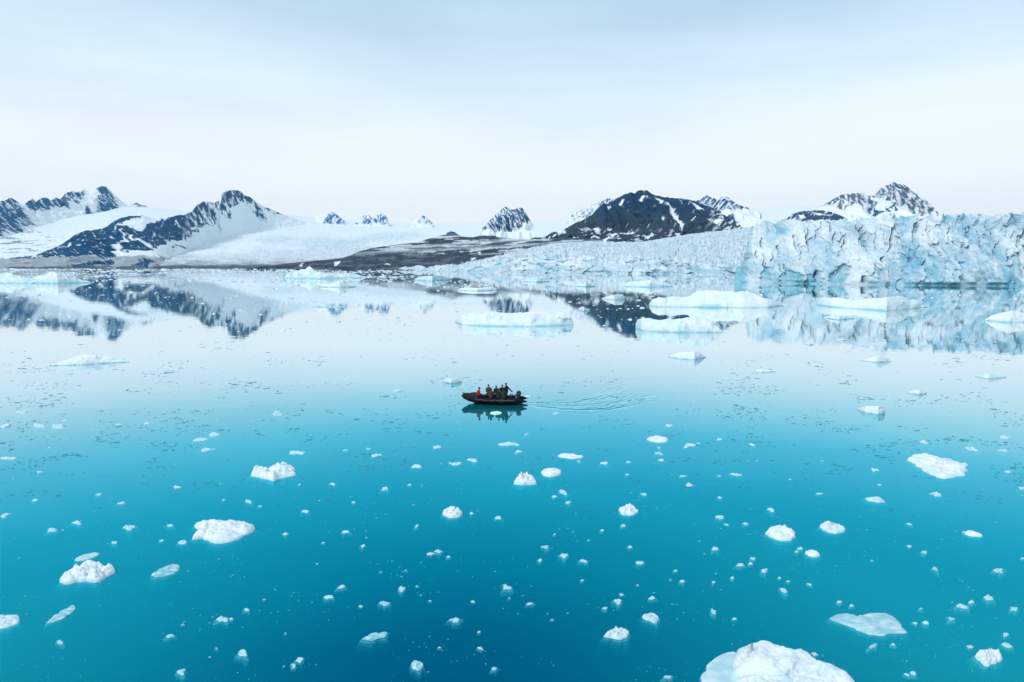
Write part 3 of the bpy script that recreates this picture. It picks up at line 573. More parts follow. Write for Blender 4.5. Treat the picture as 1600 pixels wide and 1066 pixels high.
def berg_plan(poly, H=.35, label=None, group=None, seed=0, ntheta=110, nr=30, crag=.6, clear=0.0, skirt=.35, name='ice_floe', peak=None, mat=None, cat='ice floe'):
    """near floe: traced outline on the water, built up above and spread out below the surface"""
    P = np.array([ground(a, b) for a, b in poly])
    if peak is not None: cx, cyy = ground(*peak)
    else: cx, cyy = (P[:, 0].min()+P[:, 0].max())/2, (P[:, 1].min()+P[:, 1].max())/2
    rad = np.hypot(P[:, 0]-cx, P[:, 1]-cyy); th = np.arctan2(P[:, 1]-cyy, P[:, 0]-cx)
    o_ = np.argsort(th); th, rad = th[o_], rad[o_]
    T = np.linspace(-math.pi, math.pi, ntheta, endpoint=False)
    R = np.interp(T, np.concatenate([th-2*math.pi, th, th+2*math.pi]), np.concatenate([rad]*3))
    Rm = R.mean()
    if name == 'ice_fragment': H = H*Rm
    R = R*(1 + (.30 if name == 'ice_fragment' else .10)*crag*fbm(np.cos(T)*2.2, np.sin(T)*2.2, seed, 3))
    s = np.concatenate([np.linspace(0.02, 1, nr), [1.02, 1.0+skirt*.35, 1+skirt*.65, 1+skirt*.9, 1+skirt]])
    zz = np.concatenate([np.zeros(nr), np.array([-.05, -.13-.1*Rm, -.30-.2*Rm, -.60-.3*Rm, -1.1-.3*Rm])*min(1, Rm*1.1)])
    V = []; C = []
    for i, f in enumerate(s):
        wob = (1 + max(0, f-1)*1.2*fbm(np.cos(T)*1.7+f*2, np.sin(T)*1.7, seed+6, 3))
        x = cx + R*f*wob*np.cos(T); y = cyy + R*f*wob*np.sin(T)
        if i < nr:
            env = (1-f**4)**.6
            nn = fbm(x/Rm*1.6, y/Rm*1.6, seed, 4); rr = ridged(x/Rm*1.3, y/Rm*2.2, seed+2, 3)
            z = H*env*(.62 + .5*crag*nn + .3*crag*(rr-.5) + crag*.32*facet(x/Rm*1.8, y/Rm*2.4, seed%19) + crag*.16*facet(x/Rm*4.5, y/Rm*5.5, seed%23)) + .01
            z = np.where(env > 0, np.maximum(z, .008), z) - (.03 if f > .99 else 0)
            w = np.clip(.10 + .45*fbm(x/Rm*2, y/Rm*2, seed+8, 3) + .9*(1-sstep(0, .35*H, z)), 0, 1)
            c = mixc(ICE_W, ICE_C, np.clip(w*.75 + (.50 + .6*fbm(x/Rm*1.2, y/Rm*1.2, seed+12, 2) if name == 'ice_fragment' else 0), 0, 1)); c = mixc(c, np.array([.20, .55, .64]), clear*1.1*np.clip(.75+.8*fbm(x/Rm*1.5, y/Rm*3, seed+4, 3), 0, 1))
        else:
            z = np.full(ntheta, zz[i]) + .04*fbm(x, y, seed, 2); c = np.broadcast_to(mixc(ICE_C, ICE_W, np.array(.35)), (ntheta, 3))
        V.append(np.stack([x, y, z], -1)); C.append(c)
    V = np.array(V); C = np.array(C); nR = len(s)
    idx = np.arange(nR*ntheta).reshape(nR, ntheta); nx = np.roll(idx, -1, 1)
    f = np.stack([idx[:-1], idx[1:], nx[1:], nx[:-1]], -1).reshape(-1, 4)
    VV = V.reshape(-1, 3); CC = C.reshape(-1, 3)
    org = np.array([cx, cyy, 0]); 
    faces = [tuple(q) for q in f.tolist()] + [tuple(idx[0].tolist())] 
    ob = mesh_np(name, VV-org, faces, cols=CC, mat=mat or (M_CLEAR if clear > .45 else M_ICE)); ob.location = org
    tag(ob, label, cat, group); return ob

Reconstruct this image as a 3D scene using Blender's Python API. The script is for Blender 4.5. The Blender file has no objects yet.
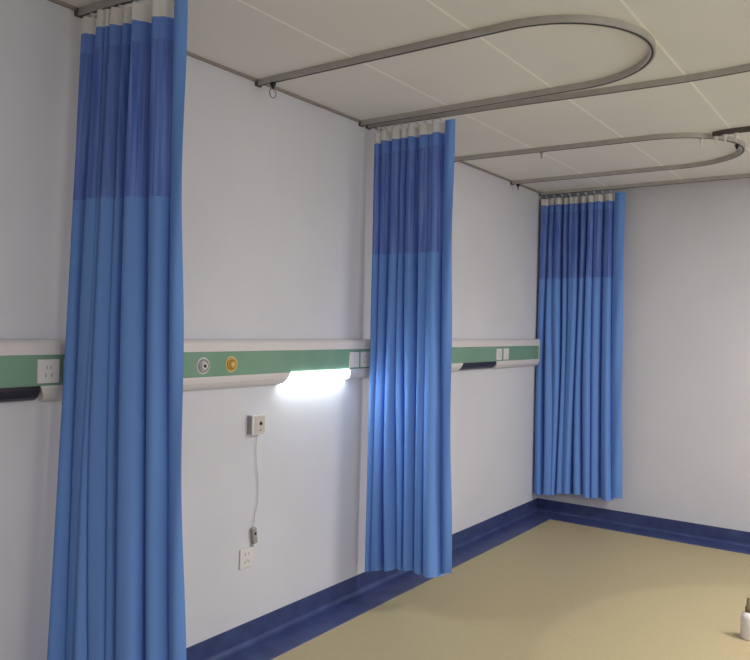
import bpy, bmesh, math, random
from mathutils import Vector, Matrix
sc = bpy.context.scene
COL = sc.collection
PI = math.pi
H = 2.842      # ceiling height
D = 6.345      # back wall
RX = 6.2       # right wall
FY = -2.2      # front wall (behind the camera)

# ------------------------------------------------------------------ materials
def lin(c):
    return tuple(((v/255)/12.92 if v/255 <= .04045 else ((v/255+.055)/1.055)**2.4) for v in c)+(1,)

def new_mat(name, rgb, rough=.5, metal=0.0, spec=.5):
    m = bpy.data.materials.new(name); m.use_nodes = True
    b = m.node_tree.nodes['Principled BSDF']
    b.inputs['Base Color'].default_value = lin(rgb)
    b.inputs['Roughness'].default_value = rough
    b.inputs['Metallic'].default_value = metal
    b.inputs['Specular IOR Level'].default_value = spec
    return m, m.node_tree, b

def mottle(nt, b, c1, c2, scale, detail=4, coord='Object', lo=.35, hi=.65):
    tc = nt.nodes.new('ShaderNodeTexCoord'); n = nt.nodes.new('ShaderNodeTexNoise')
    n.inputs['Scale'].default_value = scale; n.inputs['Detail'].default_value = detail
    r = nt.nodes.new('ShaderNodeValToRGB')
    r.color_ramp.elements[0].position = lo; r.color_ramp.elements[0].color = lin(c1)
    r.color_ramp.elements[1].position = hi; r.color_ramp.elements[1].color = lin(c2)
    nt.links.new(tc.outputs[coord], n.inputs['Vector']); nt.links.new(n.outputs['Fac'], r.inputs['Fac'])
    nt.links.new(r.outputs['Color'], b.inputs['Base Color'])
    return r, n, tc

def add_bump(nt, b, node, strength, dist=.002):
    bp = nt.nodes.new('ShaderNodeBump'); bp.inputs['Strength'].default_value = strength
    bp.inputs['Distance'].default_value = dist
    nt.links.new(node, bp.inputs['Height']); nt.links.new(bp.outputs['Normal'], b.inputs['Normal'])

M = {}
m, nt, b = new_mat('wall_paint', (226, 219, 224), .75, 0, .25)
r, n, tc = mottle(nt, b, (212, 212, 220), (217, 217, 225), 1.7)
n2 = nt.nodes.new('ShaderNodeTexNoise'); n2.inputs['Scale'].default_value = 160
nt.links.new(tc.outputs['Object'], n2.inputs['Vector']); add_bump(nt, b, n2.outputs['Fac'], .12, .001)
M['wall'] = m

# ceiling: painted panels, pale joints every 0.6 m running along the room, very faint cross joints
m, nt, b = new_mat('ceiling_panel', (213, 204, 188), .6, 0, .3)
tc = nt.nodes.new('ShaderNodeTexCoord'); sx = nt.nodes.new('ShaderNodeSeparateXYZ')
nt.links.new(tc.outputs['Object'], sx.inputs[0])
def math_node(op, a, bv=None):
    nd = nt.nodes.new('ShaderNodeMath'); nd.operation = op
    if hasattr(a, 'links'): nt.links.new(a, nd.inputs[0])
    else: nd.inputs[0].default_value = a
    if bv is not None:
        if hasattr(bv, 'links'): nt.links.new(bv, nd.inputs[1])
        else: nd.inputs[1].default_value = bv
    return nd.outputs[0]
def line_mask(sock, period, width):
    q = math_node('DIVIDE', sock, period)
    fr = math_node('FRACT', math_node('ADD', q, .5))
    d = math_node('ABSOLUTE', math_node('SUBTRACT', fr, .5))
    return math_node('LESS_THAN', d, width/period/2)
lx = line_mask(sx.outputs['X'], .6, .013)
nz = nt.nodes.new('ShaderNodeTexNoise'); nz.inputs['Scale'].default_value = 1.3
nt.links.new(tc.outputs['Object'], nz.inputs['Vector'])
rp = nt.nodes.new('ShaderNodeValToRGB')
rp.color_ramp.elements[0].position = .3; rp.color_ramp.elements[0].color = lin((230, 229, 225))
rp.color_ramp.elements[1].position = .7; rp.color_ramp.elements[1].color = lin((236, 235, 231))
nt.links.new(nz.outputs['Fac'], rp.inputs['Fac'])
mx = nt.nodes.new('ShaderNodeMix'); mx.data_type = 'RGBA'
nt.links.new(lx, mx.inputs[0]); nt.links.new(rp.outputs['Color'], mx.inputs[6])
mx.inputs[7].default_value = lin((254, 252, 246))
nt.links.new(mx.outputs[2], b.inputs['Base Color'])
M['ceiling'] = m

m, nt, b = new_mat('floor_vinyl', (190, 172, 126), .42, 0, .35)
r, n, tc = mottle(nt, b, (177, 163, 126), (184, 170, 133), 70, 5)
n3 = nt.nodes.new('ShaderNodeTexNoise'); n3.inputs['Scale'].default_value = 2.2
nt.links.new(tc.outputs['Object'], n3.inputs['Vector'])
rr = nt.nodes.new('ShaderNodeMapRange'); rr.inputs[3].default_value = .38; rr.inputs[4].default_value = .55
nt.links.new(n3.outputs['Fac'], rr.inputs[0]); nt.links.new(rr.outputs[0], b.inputs['Roughness'])
M['floor'] = m

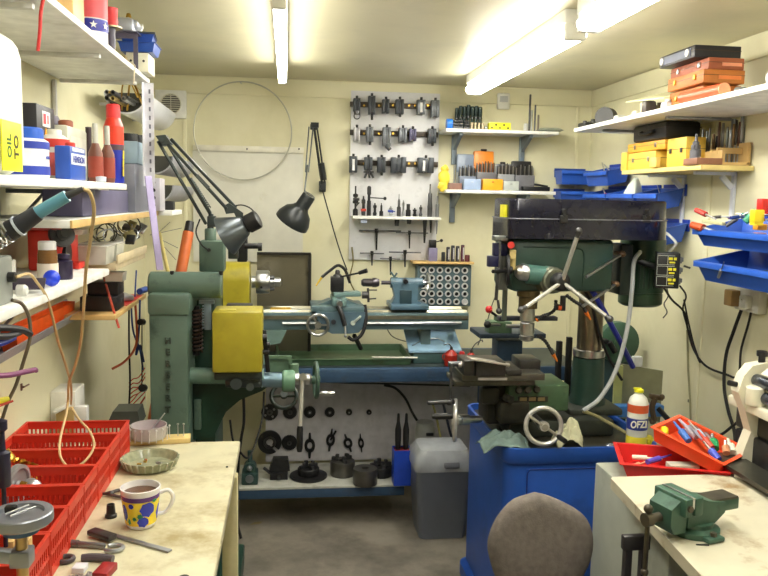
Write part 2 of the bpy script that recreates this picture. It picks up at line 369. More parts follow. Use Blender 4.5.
# items on the top shelf
ZT = 2.0165
t = thing('star_drum', 'tall white cylinder with red and blue star print on the top left shelf', 'drum', (-.54, 2.02, ZT))
p = A(88, 28, X=-.52)
m = MB(); m.rev([(.04, 0), (.042, .003), (.042, .2), (.038, .204)], (-.515, 2.2, ZT), seg=28); obj('body', m, M((240, 236, 240), .35), t)
m = MB(); m.rev2([(.0422, .03), (.0428, .03), (.0428, .06), (.0422, .06)], (-.515, 2.2, ZT), seg=28); obj('blue_band', m, M((46, 50, 160)), t)
m = MB(); m.rev2([(.0422, .063), (.0428, .063), (.0428, .12), (.0422, .12)], (-.515, 2.2, ZT), seg=28); obj('red_band', m, M((226, 90, 100)), t)
m = MB()
for k in range(8):
    an = k*PI/4-1.2; cx, cy = -.515+.0431*math.cos(an), 2.2+.0431*math.sin(an); u = (-math.sin(an), math.cos(an), 0)
    m.prism([((.010 if j % 2 == 0 else .004)*math.sin(j*PI/5), (.010 if j % 2 == 0 else .004)*math.cos(j*PI/5)) for j in range(10)], (cx, cy, ZT+.045), u, (0, 0, 1), (math.cos(an)*.0012, math.sin(an)*.0012, 0))
obj('star', m, white, t)
t = thing('solder_reel', 'dark spindle with a bright red reel on top, beside the star drum', 'reel', (-.50, 2.27, ZT))
m = MB(); m.rev([(.015, 0), (.013, .02), (.015, .04), (.013, .06), (.015, .075)], (-.50, 2.36, ZT)); obj('spindle', m, M((70, 66, 84)), t)
m = MB(); m.rev([(.033, 0), (.033, .004), (.02, .005)], (-.50, 2.36, ZT+.0755)); obj('flange', m, M((150, 140, 110), .3, .7), t)
m = MB(); m.rev([(.02, 0), (.022, .015), (.02, .02), (.022, .05)], (-.50, 2.36, ZT+.081)); obj('winding', m, M((224, 60, 66)), t)
t = thing('angle_iron_stand', 'grey angle-iron frame holding a tan box on the top left shelf', 'metal frame', (-.52, 2.42, ZT))
fm = M((96, 92, 112), .5, .3)
m = MB()
for dx in (-.07, .07):
    for dy in (-.04, .05): m.box((-.545+dx, 2.64+dy, ZT+.055), (.014, .004, .11)); m.box((-.545+dx-.005, 2.64+dy+.006, ZT+.055), (.004, .014, .11))
m.box((-.545, 2.645, ZT+.1115), (.16, .13, .003)); m.box((-.545, 2.597, ZT+.102), (.15, .004, .016)); obj('frame', m, fm, t)
m = MB(); m.box((-.55, 2.645, ZT+.024), (.08, .05, .045), bev=.003); one('small_carton', m, M((170, 150, 110)), 'small tan carton inside the grey angle-iron frame', 'box')
m = MB(); m.box((-.545, 2.65, ZT+.136), (.13, .12, .044), bev=.012); m.box((-.49, 2.65, ZT+.145), (.04, .08, .026), (0, .4, 0), bev=.006); m.cyl((-.545, 2.588, ZT+.135), (-.545, 2.575, ZT+.135), .014)
one('grey_motor_casing', m, M((176, 182, 194), .35, .4), 'silver grey metal casing sitting on the angle-iron frame', 'machine part')
def btray(x, y, z, rz, name, lab, cont=None, sx=.1, sy=.15, h=.03):
    m = MB(); m.tray((x, y, z), sx, sy, h, .0025, .82, rz, .004)
    return one(name, m, binblue, lab, 'plastic tray')
btray(-.48, 2.70, ZT+.063, 0, 'plastic_tray', 'lower blue plastic tray at the end of the top left shelf', sx=.12, sy=.13, h=.03)
btray(-.485, 2.70, ZT+.095, .1, 'plastic_tray', 'upper blue plastic tray with a dark lid at the end of the top left shelf', sx=.11, sy=.12, h=.024)
m = MB(); m.box((-.485, 2.70, ZT+.123), (.115, .12, .006), (0, 0, .1), bev=.002); one('flat_tin_box', m, M((60, 64, 70)), 'dark flat lid covering the upper blue tray', 'lid')
t = thing('white_box', 'white perforated box under the blue trays at the end of the top left shelf', 'box', (-.48, 2.7, ZT))
m = MB(); m.box((-.48, 2.71, ZT+.031), (.07, .12, .06), bev=.002); obj('shell', m, M((236, 234, 214)), t)
m = MB()
for k in range(3): m.cyl((-.50+k*.02, 2.6499, ZT+.035), (-.50+k*.02, 2.6485, ZT+.035), .004, seg=8)
obj('hole', m, black, t)
t = thing('hand_plane', 'small tool with brass knob and white grip on the dark lid', 'hand tool', (-.51, 2.58, ZT+.07))
m = MB(); m.box((-.50, 2.69, ZT+.133), (.05, .08, .012), bev=.003); m.box((-.51, 2.68, ZT+.147), (.02, .02, .02), bev=.004); obj('body', m, M((60, 50, 80)), t)
m = MB(); m.rev([(.006, 0), (.004, .012), (.009, .02), (.006, .03), (0, .032)], (-.51, 2.68, ZT+.157)); obj('knob', m, brass, t)
m = MB(); m.box((-.48, 2.70, ZT+.145), (.018, .06, .016), (.5, 0, 0), bev=.004); obj('grip', m, white, t)
m = MB(); m.tube(spline([(-.47, 2.50, ZT+.003), (-.462, 2.49, ZT+.002), (-.4605, 2.49, ZT-.02), (-.4605, 2.478, ZT-.06), (-.4605, 2.495, ZT-.03), (-.461, 2.51, ZT-.002), (-.47, 2.515, ZT+.003)], 5), .0012, 5); one('string', m, M((220, 205, 180)), 'loop of pale string dangling over the front of the top left shelf', 'string')
p0 = A(40, 0, Y=1.58); m = MB(); m.tube(spline([(-.47, 1.6, ZT+.005), (-.458, 1.6, ZT-.005), A(41, 12, Y=1.6), A(40, 30, Y=1.6), A(38, 51, Y=1.6)], 5), .0035, 7)
one('red_cable', m, M((196, 44, 44)), 'short red cable end hanging over the edge of the top left shelf', 'cable')
m = MB(); m.box((-.53, 1.96, ZT+.04), (.09, .1, .08), bev=.004); one('orange_carton', m, M((230, 190, 130)), 'pale orange carton at the top edge, left of the star drum', 'box')
# third shelf: wood edge, white end
t = thing('wall_shelf', 'pine-edged shelf under the can shelf on the left wall', 'shelf', (XL, 2.6, 1.55))
m = MB(); m.box(((XL-.49)/2+.002, 2.45, 1.556), (-.49-XL-.004, 1.2, .018), bev=.002); obj('board', m, white, t)
m = MB(); m.box((-.4865, 2.45, 1.556), (.006, 1.2, .018), bev=.001); obj('edging', m, wood, t)
m = MB(); m.box((-.595, 3.19, 1.556), (.325, .27, .018), bev=.002); obj('end_board', m, white, t)
Z3 = 1.5655
m = MB(); m.box((-.57, 2.38, Z3+.036), (.10, .58, .070), bev=.004); one('steel_case', m, M((98, 94, 128), .45, .2), 'long mauve-grey steel box pushed in under the can shelf', 'box')
t = thing('meter_box', 'pale blue metal instrument box with black top, left of the white upright', 'instrument box', (-.55, 2.62, Z3))
m = MB(); m.box((-.545, 2.86, Z3+.2), (.09, .24, .075), bev=.004); obj('upper_box', m, M((150, 172, 190), .4, .2), t)
m = MB(); m.box((-.545, 2.82, Z3+.081), (.085, .24, .16), bev=.003); obj('lower_box', m, M((124, 126, 140), .45, .3), t)
m = MB(); m.cyl((-.55, 2.84, Z3+.238), (-.55, 2.84, Z3+.268), .034); m.cyl((-.53, 2.92, Z3+.238), (-.53, 2.92, Z3+.27), .018); obj('knob', m, black, t)
t = thing('terminal_block', 'light grey perforated metal chassis standing on the white shelf end', 'chassis', (-.49, 2.86, Z3))
m = MB(); m.box((-.50, 3.03, Z3+.06), (.07, .12, .12), bev=.002); obj('chassis', m, M((196, 192, 204), .4, .3), t)
m = MB()
for i in range(4):
    for j in range(2): m.cyl((-.5+j*.026-.013, 2.9698, Z3+.02+i*.028), (-.5+j*.026-.013, 2.9685, Z3+.02+i*.028), .007, seg=10)
obj('socket', m, black, t)
m = MB(); m.box((-.46, 3.16, Z3+.018), (.04, .05, .034), bev=.004); one('black_connector', m, black, 'small black plug block at the end of the pine-edged shelf', 'connector')
m = MB(); m.cyl((-.66, 2.75, Z3), (-.66, 2.75, Z3+.22), .028); m.cyl((-.66, 2.75, Z3+.22), (-.66, 2.75, Z3+.28), .01); one('dark_bottle', m, M((50, 30, 40)), 'dark bottle standing behind the pale blue instrument box', 'bottle')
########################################
Pictures are excluded. Repeat exactly the lines from the one containing "Reconstruct this image" to the one containing "return m, m.node_tree, b", inclusive.

### Reply to the exercise
Reconstruct this image as a 3D scene using Blender's Python API. The script is for Blender 4.5. The Blender file has no objects yet.
import bpy, bmesh, math, random
from mathutils import Vector, Matrix
sc = bpy.context.scene
COL = sc.collection
PI = math.pi
H = 2.842      # ceiling height
D = 6.345      # back wall
RX = 6.2       # right wall
FY = -2.2      # front wall (behind the camera)

# ------------------------------------------------------------------ materials
def lin(c):
    return tuple(((v/255)/12.92 if v/255 <= .04045 else ((v/255+.055)/1.055)**2.4) for v in c)+(1,)

def new_mat(name, rgb, rough=.5, metal=0.0, spec=.5):
    m = bpy.data.materials.new(name); m.use_nodes = True
    b = m.node_tree.nodes['Principled BSDF']
    b.inputs['Base Color'].default_value = lin(rgb)
    b.inputs['Roughness'].default_value = rough
    b.inputs['Metallic'].default_value = metal
    b.inputs['Specular IOR Level'].default_value = spec
    return m, m.node_tree, b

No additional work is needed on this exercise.